The magnitude 7.2 quake that rocked Mexico's state of Baja California and parts of the American Southwest on April 4 caused the deformation in Earth's surface, according to radar images released by NASA on Wednesday.
The data reveals that in the area studied, the quake moved the Calexico, California region in a downward and southerly direction up to 80 centimeters (31 inches).
The quake shifted the crust on the Mexican side of the border even more -- as much as 10 feet, said scientists at the Jet Propulsion Loboratory (JPL), headquartered near Los Angeles.
A science team at JPL used the JPL-developed Uninhabited Aerial Vehicle Synthetic Aperture Radar (UAVSAR) to measure surface deformation from the quake.
The radar flies at an altitude of 12.5 kilometers (41,000 feet) on a Gulfstream-III aircraft from NASA's Dryden Flight Research Center, Edwards, California, according to the JPL.
The Easter Sunday quake killed two people, injured hundreds and caused substantial damage in the Mexicali area. There was more than 90 million dollars in damage in California alone.
The quake occurred along a geologically complex segment of the boundary between the North American and Pacific tectonic plates.
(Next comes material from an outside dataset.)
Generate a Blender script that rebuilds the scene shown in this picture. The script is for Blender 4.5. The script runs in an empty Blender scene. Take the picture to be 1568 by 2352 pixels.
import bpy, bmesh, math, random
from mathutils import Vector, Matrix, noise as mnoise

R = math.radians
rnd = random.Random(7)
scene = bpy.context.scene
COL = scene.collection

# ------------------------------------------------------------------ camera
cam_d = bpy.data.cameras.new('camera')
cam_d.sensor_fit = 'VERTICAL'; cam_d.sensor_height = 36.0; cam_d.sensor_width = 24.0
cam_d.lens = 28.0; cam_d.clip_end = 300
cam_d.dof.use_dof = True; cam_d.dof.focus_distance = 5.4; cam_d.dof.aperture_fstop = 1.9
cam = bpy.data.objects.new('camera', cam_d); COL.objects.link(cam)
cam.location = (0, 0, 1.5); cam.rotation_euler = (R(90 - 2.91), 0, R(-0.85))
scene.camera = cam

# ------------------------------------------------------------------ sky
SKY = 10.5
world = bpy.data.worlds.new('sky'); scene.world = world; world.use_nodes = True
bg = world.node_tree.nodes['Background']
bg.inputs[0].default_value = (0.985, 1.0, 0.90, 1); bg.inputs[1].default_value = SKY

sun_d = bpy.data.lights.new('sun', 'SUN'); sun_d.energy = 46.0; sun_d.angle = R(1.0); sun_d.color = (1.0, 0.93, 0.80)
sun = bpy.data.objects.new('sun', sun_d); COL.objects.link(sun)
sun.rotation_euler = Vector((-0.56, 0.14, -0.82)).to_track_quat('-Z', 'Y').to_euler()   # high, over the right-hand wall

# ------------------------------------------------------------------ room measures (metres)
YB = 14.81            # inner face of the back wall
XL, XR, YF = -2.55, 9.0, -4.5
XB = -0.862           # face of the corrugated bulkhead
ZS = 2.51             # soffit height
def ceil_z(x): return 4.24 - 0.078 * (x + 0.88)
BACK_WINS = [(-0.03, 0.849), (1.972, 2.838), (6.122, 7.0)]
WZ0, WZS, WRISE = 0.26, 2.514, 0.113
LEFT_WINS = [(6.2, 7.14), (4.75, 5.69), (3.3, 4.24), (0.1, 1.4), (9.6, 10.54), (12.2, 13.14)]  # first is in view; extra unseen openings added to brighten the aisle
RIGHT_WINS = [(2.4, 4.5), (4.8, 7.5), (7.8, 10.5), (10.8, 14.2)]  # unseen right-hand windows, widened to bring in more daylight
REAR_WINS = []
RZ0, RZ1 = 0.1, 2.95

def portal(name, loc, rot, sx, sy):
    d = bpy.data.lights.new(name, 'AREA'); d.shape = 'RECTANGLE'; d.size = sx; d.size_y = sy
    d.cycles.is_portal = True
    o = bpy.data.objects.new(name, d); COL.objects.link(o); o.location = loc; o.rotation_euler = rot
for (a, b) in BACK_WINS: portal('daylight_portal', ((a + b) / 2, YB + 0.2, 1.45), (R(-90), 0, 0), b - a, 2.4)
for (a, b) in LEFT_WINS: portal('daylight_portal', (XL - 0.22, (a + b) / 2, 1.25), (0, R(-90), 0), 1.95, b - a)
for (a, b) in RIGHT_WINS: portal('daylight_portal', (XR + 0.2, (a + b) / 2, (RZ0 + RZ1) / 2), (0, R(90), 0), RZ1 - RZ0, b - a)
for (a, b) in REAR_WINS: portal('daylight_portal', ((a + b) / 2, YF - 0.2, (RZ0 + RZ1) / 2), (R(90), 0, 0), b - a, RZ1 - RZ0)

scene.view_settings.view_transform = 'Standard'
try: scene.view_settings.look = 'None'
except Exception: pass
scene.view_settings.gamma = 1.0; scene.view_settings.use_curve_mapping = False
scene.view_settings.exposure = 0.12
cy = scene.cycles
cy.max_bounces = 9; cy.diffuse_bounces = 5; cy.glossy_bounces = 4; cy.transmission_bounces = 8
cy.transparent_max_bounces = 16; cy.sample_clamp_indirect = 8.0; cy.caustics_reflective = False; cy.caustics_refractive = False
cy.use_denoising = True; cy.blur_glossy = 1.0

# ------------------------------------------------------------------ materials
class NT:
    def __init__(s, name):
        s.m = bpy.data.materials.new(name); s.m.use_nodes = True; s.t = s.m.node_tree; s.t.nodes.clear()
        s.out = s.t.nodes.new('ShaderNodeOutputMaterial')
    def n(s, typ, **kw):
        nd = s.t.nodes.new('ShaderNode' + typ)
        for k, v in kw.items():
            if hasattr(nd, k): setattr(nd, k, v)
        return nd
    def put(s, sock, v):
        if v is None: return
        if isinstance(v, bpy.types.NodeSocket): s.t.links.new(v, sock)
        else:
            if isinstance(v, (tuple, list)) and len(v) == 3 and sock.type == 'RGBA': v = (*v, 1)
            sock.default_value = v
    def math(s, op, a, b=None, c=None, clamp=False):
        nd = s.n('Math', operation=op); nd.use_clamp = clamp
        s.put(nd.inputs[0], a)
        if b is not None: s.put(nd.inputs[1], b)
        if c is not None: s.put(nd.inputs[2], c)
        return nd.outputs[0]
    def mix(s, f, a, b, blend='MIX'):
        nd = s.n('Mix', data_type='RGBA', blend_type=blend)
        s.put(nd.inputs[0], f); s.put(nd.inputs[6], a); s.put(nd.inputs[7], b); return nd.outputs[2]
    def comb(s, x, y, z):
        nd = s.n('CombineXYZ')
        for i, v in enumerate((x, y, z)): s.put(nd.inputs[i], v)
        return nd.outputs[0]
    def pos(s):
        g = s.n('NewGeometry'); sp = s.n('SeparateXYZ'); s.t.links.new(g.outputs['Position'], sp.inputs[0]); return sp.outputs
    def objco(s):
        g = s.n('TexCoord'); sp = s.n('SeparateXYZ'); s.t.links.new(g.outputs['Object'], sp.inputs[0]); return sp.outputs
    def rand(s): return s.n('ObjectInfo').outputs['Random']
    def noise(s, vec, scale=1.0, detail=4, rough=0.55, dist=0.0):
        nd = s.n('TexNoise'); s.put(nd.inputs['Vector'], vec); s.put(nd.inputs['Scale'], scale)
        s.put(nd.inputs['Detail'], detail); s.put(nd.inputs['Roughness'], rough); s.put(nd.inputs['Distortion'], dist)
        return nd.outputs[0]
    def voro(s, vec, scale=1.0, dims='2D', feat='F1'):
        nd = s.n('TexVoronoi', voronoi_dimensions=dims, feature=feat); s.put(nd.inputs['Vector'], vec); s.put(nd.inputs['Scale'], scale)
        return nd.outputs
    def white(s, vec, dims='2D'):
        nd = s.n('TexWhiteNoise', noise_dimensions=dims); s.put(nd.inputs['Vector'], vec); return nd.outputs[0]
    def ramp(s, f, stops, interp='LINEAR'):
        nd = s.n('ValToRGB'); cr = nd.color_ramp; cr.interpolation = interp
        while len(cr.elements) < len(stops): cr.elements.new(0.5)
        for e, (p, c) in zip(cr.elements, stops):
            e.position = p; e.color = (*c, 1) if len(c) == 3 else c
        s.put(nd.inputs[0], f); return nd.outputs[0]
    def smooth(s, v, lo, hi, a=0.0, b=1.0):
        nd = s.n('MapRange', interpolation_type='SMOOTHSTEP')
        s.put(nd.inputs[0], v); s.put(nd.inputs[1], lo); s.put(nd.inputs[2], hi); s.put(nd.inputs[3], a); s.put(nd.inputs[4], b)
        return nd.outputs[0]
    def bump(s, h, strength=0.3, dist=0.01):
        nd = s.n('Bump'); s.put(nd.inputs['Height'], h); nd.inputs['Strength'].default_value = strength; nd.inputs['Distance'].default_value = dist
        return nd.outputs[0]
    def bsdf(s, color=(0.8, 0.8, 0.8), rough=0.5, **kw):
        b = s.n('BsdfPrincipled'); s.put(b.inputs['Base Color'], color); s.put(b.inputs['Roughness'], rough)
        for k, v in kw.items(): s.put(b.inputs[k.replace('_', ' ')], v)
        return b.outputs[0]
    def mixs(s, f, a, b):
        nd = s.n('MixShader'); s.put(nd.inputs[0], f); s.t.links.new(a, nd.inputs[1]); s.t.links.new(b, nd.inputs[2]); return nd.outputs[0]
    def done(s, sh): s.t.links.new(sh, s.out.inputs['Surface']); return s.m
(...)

The quake, the region's largest in nearly 120 years, was also felt in southern California and parts of Nevada and Arizona.
There have been thousands of aftershocks, extending from near the northern tip of the Gulf of California to a few miles northwest of the U.S. border.
The area northwest of the main rupture, along the trend of California's Elsinore fault, has been especially active, and was the site of a large, magnitude 5.7 aftershock on June 14.
Scientists are still working to determine the exact northwest extent of the main fault rupture, but it is clear it came within 10 kilometers (6 miles) of the UAVSAR swath, close to the point where the interferogram fringes converge, the JPL said.
"Continued measurements of the region should tell us whether the main fault rupture has moved north over time," said JPL geophysicist Andrea Donnellan, principal investigator of the UAVSAR project to map and assess seismic hazard in Southern California.